(Exercise task): Go through the material and write it all out exactly, minus the pictures.

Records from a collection
+-------+
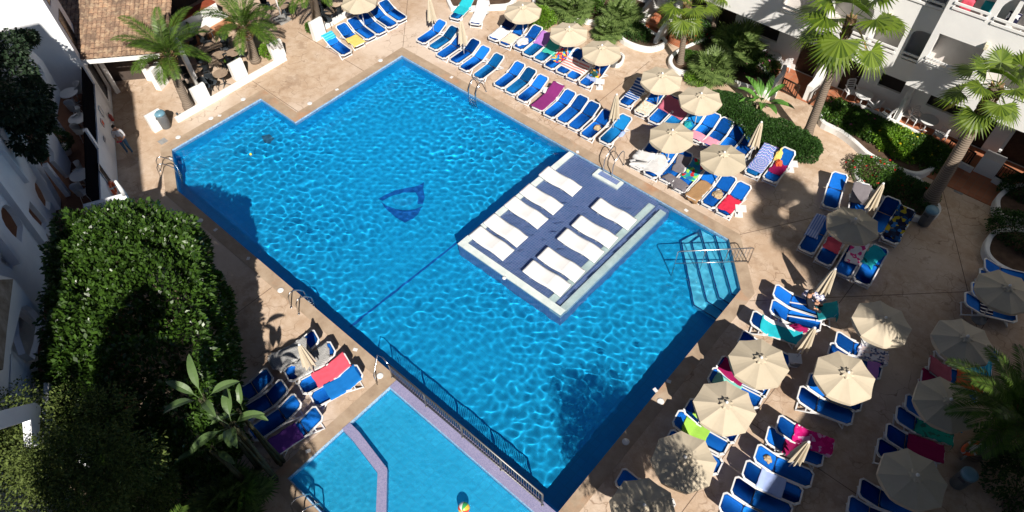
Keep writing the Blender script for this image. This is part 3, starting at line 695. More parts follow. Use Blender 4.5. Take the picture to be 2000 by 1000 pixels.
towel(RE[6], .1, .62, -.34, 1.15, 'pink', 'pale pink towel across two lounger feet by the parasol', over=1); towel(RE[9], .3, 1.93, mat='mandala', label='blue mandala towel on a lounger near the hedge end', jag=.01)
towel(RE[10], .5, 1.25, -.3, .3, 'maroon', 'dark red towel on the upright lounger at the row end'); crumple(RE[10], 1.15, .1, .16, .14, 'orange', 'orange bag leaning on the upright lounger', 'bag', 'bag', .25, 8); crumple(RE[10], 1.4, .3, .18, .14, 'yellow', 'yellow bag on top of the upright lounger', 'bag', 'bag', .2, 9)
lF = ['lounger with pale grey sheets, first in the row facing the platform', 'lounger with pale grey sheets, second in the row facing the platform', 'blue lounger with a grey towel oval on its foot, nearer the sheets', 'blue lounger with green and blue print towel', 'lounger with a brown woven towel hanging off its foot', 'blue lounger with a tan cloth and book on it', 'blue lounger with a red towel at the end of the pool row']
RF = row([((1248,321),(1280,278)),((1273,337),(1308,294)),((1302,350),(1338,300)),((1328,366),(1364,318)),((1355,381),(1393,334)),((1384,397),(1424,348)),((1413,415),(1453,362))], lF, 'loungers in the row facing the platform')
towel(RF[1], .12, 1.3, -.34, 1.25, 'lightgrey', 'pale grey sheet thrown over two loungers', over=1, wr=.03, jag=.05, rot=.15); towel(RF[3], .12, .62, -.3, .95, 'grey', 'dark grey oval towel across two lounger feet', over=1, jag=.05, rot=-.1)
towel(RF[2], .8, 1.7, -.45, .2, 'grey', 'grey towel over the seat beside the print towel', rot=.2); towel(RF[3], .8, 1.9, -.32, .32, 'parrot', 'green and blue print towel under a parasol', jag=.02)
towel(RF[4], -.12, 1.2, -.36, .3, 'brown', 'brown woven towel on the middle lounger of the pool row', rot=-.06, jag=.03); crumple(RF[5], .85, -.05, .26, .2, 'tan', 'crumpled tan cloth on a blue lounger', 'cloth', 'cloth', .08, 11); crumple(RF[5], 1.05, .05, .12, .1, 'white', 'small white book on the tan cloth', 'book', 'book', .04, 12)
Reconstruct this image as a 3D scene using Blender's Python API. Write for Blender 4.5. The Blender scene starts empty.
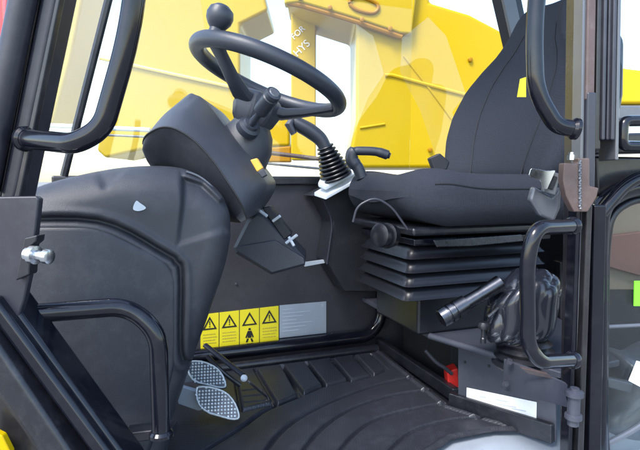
+-------+
(Exercise result):
Keep writing the Blender script for this image. This is part 3, starting at line 695. More parts follow. Use Blender 4.5. Take the picture to be 2000 by 1000 pixels.
towel(RE[6], .1, .62, -.34, 1.15, 'pink', 'pale pink towel across two lounger feet by the parasol', over=1); towel(RE[9], .3, 1.93, mat='mandala', label='blue mandala towel on a lounger near the hedge end', jag=.01)
towel(RE[10], .5, 1.25, -.3, .3, 'maroon', 'dark red towel on the upright lounger at the row end'); crumple(RE[10], 1.15, .1, .16, .14, 'orange', 'orange bag leaning on the upright lounger', 'bag', 'bag', .25, 8); crumple(RE[10], 1.4, .3, .18, .14, 'yellow', 'yellow bag on top of the upright lounger', 'bag', 'bag', .2, 9)
lF = ['lounger with pale grey sheets, first in the row facing the platform', 'lounger with pale grey sheets, second in the row facing the platform', 'blue lounger with a grey towel oval on its foot, nearer the sheets', 'blue lounger with green and blue print towel', 'lounger with a brown woven towel hanging off its foot', 'blue lounger with a tan cloth and book on it', 'blue lounger with a red towel at the end of the pool row']
RF = row([((1248,321),(1280,278)),((1273,337),(1308,294)),((1302,350),(1338,300)),((1328,366),(1364,318)),((1355,381),(1393,334)),((1384,397),(1424,348)),((1413,415),(1453,362))], lF, 'loungers in the row facing the platform')
towel(RF[1], .12, 1.3, -.34, 1.25, 'lightgrey', 'pale grey sheet thrown over two loungers', over=1, wr=.03, jag=.05, rot=.15); towel(RF[3], .12, .62, -.3, .95, 'grey', 'dark grey oval towel across two lounger feet', over=1, jag=.05, rot=-.1)
towel(RF[2], .8, 1.7, -.45, .2, 'grey', 'grey towel over the seat beside the print towel', rot=.2); towel(RF[3], .8, 1.9, -.32, .32, 'parrot', 'green and blue print towel under a parasol', jag=.02)
towel(RF[4], -.12, 1.2, -.36, .3, 'brown', 'brown woven towel on the middle lounger of the pool row', rot=-.06, jag=.03); crumple(RF[5], .85, -.05, .26, .2, 'tan', 'crumpled tan cloth on a blue lounger', 'cloth', 'cloth', .08, 11); crumple(RF[5], 1.05, .05, .12, .1, 'white', 'small white book on the tan cloth', 'book', 'book', .04, 12)
Reconstruct this image as a 3D scene using Blender's Python API. Write for Blender 4.5. The Blender scene starts empty.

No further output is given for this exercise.